The Oromia Regional State Government on Monday accused the Oromo Liberation Front (OLF) – Shene group, an armed group that splintered from the OLF, in the killing of peaceful civilians in the West Wollega region.
The area has been a hotspot of violence since 2018, when Prime Minister Abiy Ahmed took office.
Abiy had invited the OLF to the country in 2019 to engage in peaceful struggle after its long designation as a terror group by the previous government dominated by ethnic minority Tigrayans.
In a statement, the Oromia Regional State vowed to take action against the OLF-Shene.
It said civilians were massacred “in one place” in the west Wollega zone of Oromia regional state and accused the Tigray People’s Liberation Front (TPLF) of conspiring with the OLF-Shene.
Meanwhile, Prime Minister Abiy issued a statement expressing denouncing the massacre that targeted ethnic Amhara people.
“Enemies of Ethiopia are using their maximum efforts either to rule the country or ruin it. One of their goals is to bring despair to our people,” Prime Minister Abiy Ahmed said in a Facebook post. “One of their tactics is to arm civilians and carry out barbaric attacks based on identity. (For me) this is heartbreaking.” .

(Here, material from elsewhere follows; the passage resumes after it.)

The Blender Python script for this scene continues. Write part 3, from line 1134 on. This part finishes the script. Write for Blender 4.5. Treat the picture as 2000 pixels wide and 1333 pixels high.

Condemnation of mass killing by human rights groups
Meanwhile, human rights groups have expressed concern why the area was abandoned by federal soldiers just a day after Ethiopian Defense Forces troops withdrew from the area unexpectedly and without explanation. Witnesses said dozens of men, women and children were killed, property looted and what the militants could not carry away, they set on fire.

“This senseless attack is the latest in a series of killings in the country in which members of ethnic minorities have been deliberately targeted. The fact that this horrendous incident occurred shortly after government troops abruptly withdrew from the area in unexplained circumstances raises questions that must be answered,” said Deprose Muchena, Amnesty International’s Regional Director for East and Southern Africa.
“The Ethiopian authorities must investigate what happened and prosecute those responsible for the attack through fair trials.”